Short task :: Copy everything in the listing below word for word, apart from any images.

Stored data ::
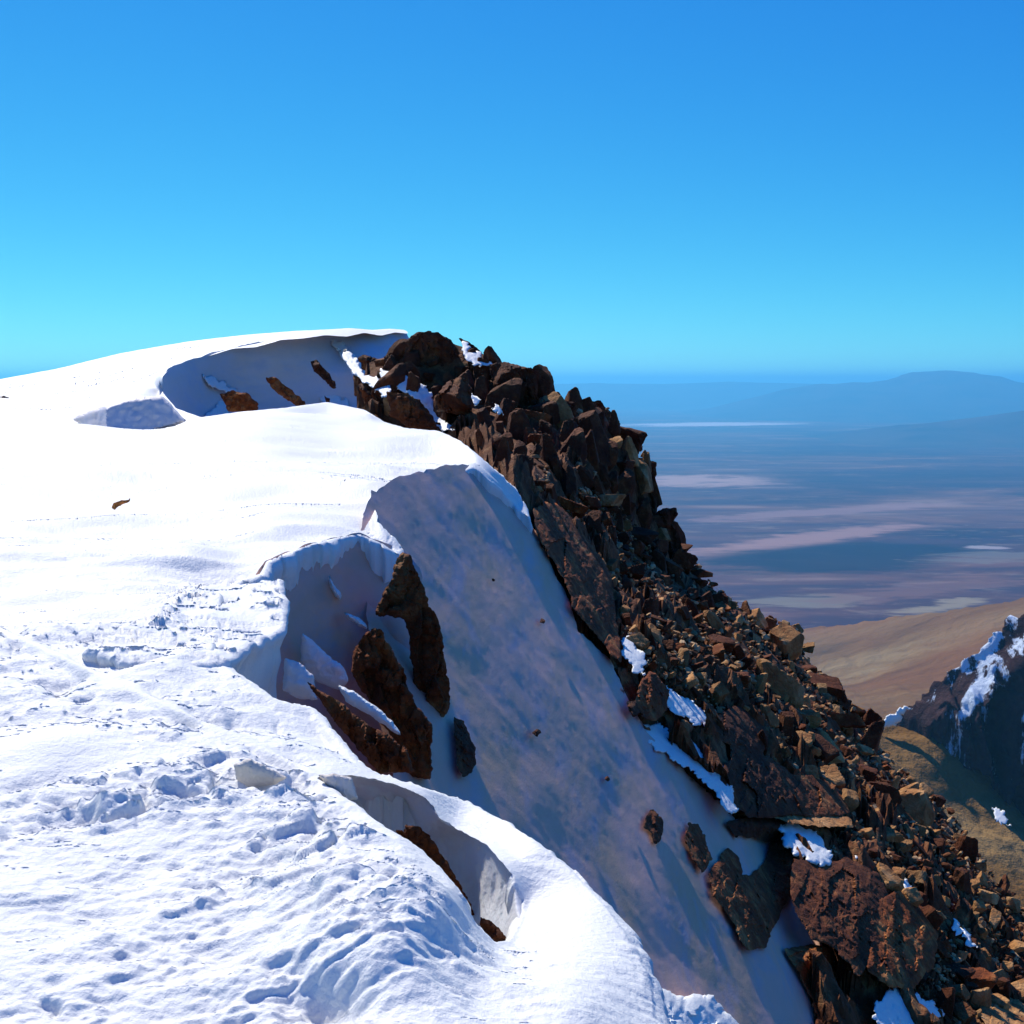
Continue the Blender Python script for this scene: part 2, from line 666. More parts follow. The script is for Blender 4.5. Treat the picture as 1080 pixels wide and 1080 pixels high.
# ------------------------------------------------------------------ the sunlit snow ridge
S_PTS = [(0, 1080, 2.9), (300, 1080, 2.9), (600, 1080, 2.95), (-300, 1000, 3.2), (0, 900, 3.8), (300, 900, 3.8), (0, 800, 4.7), (300, 800, 4.75), (0, 700, 6.0), (200, 700, 6.05), (0, 600, 8.4),
         (250, 600, 8.7), (0, 500, 14), (200, 500, 14.3), (400, 530, 11.5), (500, 480, 16.5), (0, 450, 21), (200, 450, 21.5), (350, 430, 24), (460, 455, 20), (0, 420, 30),
         (100, 420, 29), (0, 402, 44), (130, 374, 44), (200, 362, 43), (320, 351, 39), (370, 348, 40.5), (430, 349, 42), (172, 397, 31), (172, 415, 30.5), (225, 374, 36), (270, 363, 38), (150, 400, 32), (185, 432, 25), (-400, 440, 28), (-400, 700, 6),
         (545, 515, 17), (540, 530, 16.4), (330, 570, 9.3), (424, 576, 10.3), (282, 588, 8.75), (300, 740, 5.6), (0, 1240, 2.35), (600, 1240, 2.4), (-400, 1240, 2.35),
         (400, 812, 5.0), (450, 828, 5.0), (560, 880, 4.5), (640, 950, 4.0), (692, 1045, 3.45), (552, 960, 4.05), (480, 870, 4.8), (430, 880, 3.98), (480, 930, 3.62), (360, 850, 4.2), (345, 815, 4.65)]
snow_d = TPS(S_PTS, 2e-5)
S_POLY = [(-500, 436, 'H'), (-80, 409, 'H'), (0, 400, 'H'), (60, 389, 'H'), (130, 372, 'H'), (200, 360, 'H'), (260, 353, 'H'), (320, 348.5, 'H'), (345, 347.5, 'H'), (370, 346, 'H'), (392, 348, 'H'), (412, 346.5, 'H'), (428, 348, 'n'), (431, 352, 'n'), (416, 350.5, 'n'), (402, 354, 'n'), (384, 351, 'n'), (366, 355, 'n'), (342, 353.5, 'n'), (320, 357, 'n'), (296, 358.5, 'n'), (270, 366, 'n'), (246, 367.5, 'n'), (225, 374, 'n'),
          (182, 386, 'n'), (171, 397, 'n'), (172, 415, 'd'), (185, 430, 'd'), (212, 440, 'h'), (255, 434, 'h'), (300, 430, 'h'), (345, 424, 'h'), (385, 432, 'h'), (405, 445, 'h'),
          (432, 452, 'h'), (462, 454, 'h'), (490, 466, 'd'), (520, 492, 'd'), (545, 513, 'd'), (557, 543, 'd'), (545, 533, 'd'), (522, 508, 'd'), (500, 491, 'd'), (470, 497, 'd'),
          (440, 505, 'n'), (395, 524, 'n'), (398, 545, 'n'), (412, 560, 'd'), (424, 576, 'd'), (416, 580, 'd'), (400, 570, 'd'), (378, 560, 'd'), (330, 570, 'd'), (282, 588, 'd'),
          (276, 602, 'd'), (262, 606, 'd'), (246, 612, 'd'), (238, 640, 'd'), (230, 692, 'd'), (262, 715, 'd'), (292, 735, 'd'), (330, 742, 'd'), (358, 776, 'd'), (380, 800, 'd'),
          (400, 813, 'd'), (450, 828, 'd'), (500, 845, 'd'), (560, 880, 'd'), (602, 912, 'd'), (640, 952, 'd'), (672, 1000, 'd'), (690, 1045, 'd'), (693, 1080, 'd'), (680, 1240, 'n'), (-500, 1240, 'n')]
CRACK = [(333, 820), (352, 832), (375, 850), (404, 872), (430, 887), (450, 905), (470, 925), (488, 950), (503, 976), (522, 994), (540, 990), (551, 970), (553, 950), (540, 922), (513, 890), (484, 874),
         (464, 862), (450, 840), (415, 826), (380, 818), (352, 816)]
ROUGH = [  # where the crust is broken into chunks: centre, half sizes, tilt, strength
    (160, 655, 75, 16, -.45, 1.0), (225, 615, 40, 12, -.3, .9), (110, 850, 110, 22, -.1, 1.0), (60, 720, 22, 10, 0, .9), (85, 735, 20, 8, -.5, .8), (230, 755, 70, 10, .05, .7),
    (150, 765, 60, 16, 0, .6), (220, 815, 60, 22, -.2, 1.0), (330, 840, 40, 18, .4, .9), (370, 880, 60, 30, .3, .8), (180, 1005, 80, 30, -.15, .6), (280, 930, 90, 30, -.2, .6), (60, 1075, 60, 20, 0, .7),
    (10, 670, 22, 26, .3, .7), (300, 885, 50, 20, -.2, .8), (400, 960, 60, 26, -.1, .8), (330, 1050, 60, 40, 0, .3), (100, 465, 26, 6, 0, .5), (410, 560, 22, 12, .7, .8), (390, 500, 60, 10, -.25, .6),
    (450, 470, 50, 8, -.15, .5), (190, 500, 80, 8, -.12, .35), (500, 1000, 40, 14, .2, .35), (440, 1000, 60, 16, .2, .5)]
DENT = [  # hollows
    (350, 1058, 52, 26, 0, -.10), (60, 718, 16, 9, 0, -.05), (10, 660, 20, 16, .3, -.06), (238, 755, 45, 6, .05, -.035), (300, 800, 26, 9, .2, -.05), (225, 815, 18, 9, 0, -.06), (325, 835, 22, 9, .3, -.05),
    (110, 862, 70, 7, -.1, -.05), (30, 828, 70, 6, -.2, -.05), (60, 790, 60, 22, -.15, .05), (600, 1000, 70, 60, .8, .05), (180, 700, 60, 14, -.3, .05)]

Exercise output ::
Continue the Blender Python script for this scene: part 2, from line 666. More parts follow. The script is for Blender 4.5. Treat the picture as 1080 pixels wide and 1080 pixels high.
# ------------------------------------------------------------------ the sunlit snow ridge
S_PTS = [(0, 1080, 2.9), (300, 1080, 2.9), (600, 1080, 2.95), (-300, 1000, 3.2), (0, 900, 3.8), (300, 900, 3.8), (0, 800, 4.7), (300, 800, 4.75), (0, 700, 6.0), (200, 700, 6.05), (0, 600, 8.4),
         (250, 600, 8.7), (0, 500, 14), (200, 500, 14.3), (400, 530, 11.5), (500, 480, 16.5), (0, 450, 21), (200, 450, 21.5), (350, 430, 24), (460, 455, 20), (0, 420, 30),
         (100, 420, 29), (0, 402, 44), (130, 374, 44), (200, 362, 43), (320, 351, 39), (370, 348, 40.5), (430, 349, 42), (172, 397, 31), (172, 415, 30.5), (225, 374, 36), (270, 363, 38), (150, 400, 32), (185, 432, 25), (-400, 440, 28), (-400, 700, 6),
         (545, 515, 17), (540, 530, 16.4), (330, 570, 9.3), (424, 576, 10.3), (282, 588, 8.75), (300, 740, 5.6), (0, 1240, 2.35), (600, 1240, 2.4), (-400, 1240, 2.35),
         (400, 812, 5.0), (450, 828, 5.0), (560, 880, 4.5), (640, 950, 4.0), (692, 1045, 3.45), (552, 960, 4.05), (480, 870, 4.8), (430, 880, 3.98), (480, 930, 3.62), (360, 850, 4.2), (345, 815, 4.65)]
snow_d = TPS(S_PTS, 2e-5)
S_POLY = [(-500, 436, 'H'), (-80, 409, 'H'), (0, 400, 'H'), (60, 389, 'H'), (130, 372, 'H'), (200, 360, 'H'), (260, 353, 'H'), (320, 348.5, 'H'), (345, 347.5, 'H'), (370, 346, 'H'), (392, 348, 'H'), (412, 346.5, 'H'), (428, 348, 'n'), (431, 352, 'n'), (416, 350.5, 'n'), (402, 354, 'n'), (384, 351, 'n'), (366, 355, 'n'), (342, 353.5, 'n'), (320, 357, 'n'), (296, 358.5, 'n'), (270, 366, 'n'), (246, 367.5, 'n'), (225, 374, 'n'),
          (182, 386, 'n'), (171, 397, 'n'), (172, 415, 'd'), (185, 430, 'd'), (212, 440, 'h'), (255, 434, 'h'), (300, 430, 'h'), (345, 424, 'h'), (385, 432, 'h'), (405, 445, 'h'),
          (432, 452, 'h'), (462, 454, 'h'), (490, 466, 'd'), (520, 492, 'd'), (545, 513, 'd'), (557, 543, 'd'), (545, 533, 'd'), (522, 508, 'd'), (500, 491, 'd'), (470, 497, 'd'),
          (440, 505, 'n'), (395, 524, 'n'), (398, 545, 'n'), (412, 560, 'd'), (424, 576, 'd'), (416, 580, 'd'), (400, 570, 'd'), (378, 560, 'd'), (330, 570, 'd'), (282, 588, 'd'),
          (276, 602, 'd'), (262, 606, 'd'), (246, 612, 'd'), (238, 640, 'd'), (230, 692, 'd'), (262, 715, 'd'), (292, 735, 'd'), (330, 742, 'd'), (358, 776, 'd'), (380, 800, 'd'),
          (400, 813, 'd'), (450, 828, 'd'), (500, 845, 'd'), (560, 880, 'd'), (602, 912, 'd'), (640, 952, 'd'), (672, 1000, 'd'), (690, 1045, 'd'), (693, 1080, 'd'), (680, 1240, 'n'), (-500, 1240, 'n')]
CRACK = [(333, 820), (352, 832), (375, 850), (404, 872), (430, 887), (450, 905), (470, 925), (488, 950), (503, 976), (522, 994), (540, 990), (551, 970), (553, 950), (540, 922), (513, 890), (484, 874),
         (464, 862), (450, 840), (415, 826), (380, 818), (352, 816)]
ROUGH = [  # where the crust is broken into chunks: centre, half sizes, tilt, strength
    (160, 655, 75, 16, -.45, 1.0), (225, 615, 40, 12, -.3, .9), (110, 850, 110, 22, -.1, 1.0), (60, 720, 22, 10, 0, .9), (85, 735, 20, 8, -.5, .8), (230, 755, 70, 10, .05, .7),
    (150, 765, 60, 16, 0, .6), (220, 815, 60, 22, -.2, 1.0), (330, 840, 40, 18, .4, .9), (370, 880, 60, 30, .3, .8), (180, 1005, 80, 30, -.15, .6), (280, 930, 90, 30, -.2, .6), (60, 1075, 60, 20, 0, .7),
    (10, 670, 22, 26, .3, .7), (300, 885, 50, 20, -.2, .8), (400, 960, 60, 26, -.1, .8), (330, 1050, 60, 40, 0, .3), (100, 465, 26, 6, 0, .5), (410, 560, 22, 12, .7, .8), (390, 500, 60, 10, -.25, .6),
    (450, 470, 50, 8, -.15, .5), (190, 500, 80, 8, -.12, .35), (500, 1000, 40, 14, .2, .35), (440, 1000, 60, 16, .2, .5)]
DENT = [  # hollows
    (350, 1058, 52, 26, 0, -.10), (60, 718, 16, 9, 0, -.05), (10, 660, 20, 16, .3, -.06), (238, 755, 45, 6, .05, -.035), (300, 800, 26, 9, .2, -.05), (225, 815, 18, 9, 0, -.06), (325, 835, 22, 9, .3, -.05),
    (110, 862, 70, 7, -.1, -.05), (30, 828, 70, 6, -.2, -.05), (60, 790, 60, 22, -.15, .05), (600, 1000, 70, 60, .8, .05), (180, 700, 60, 14, -.3, .05)]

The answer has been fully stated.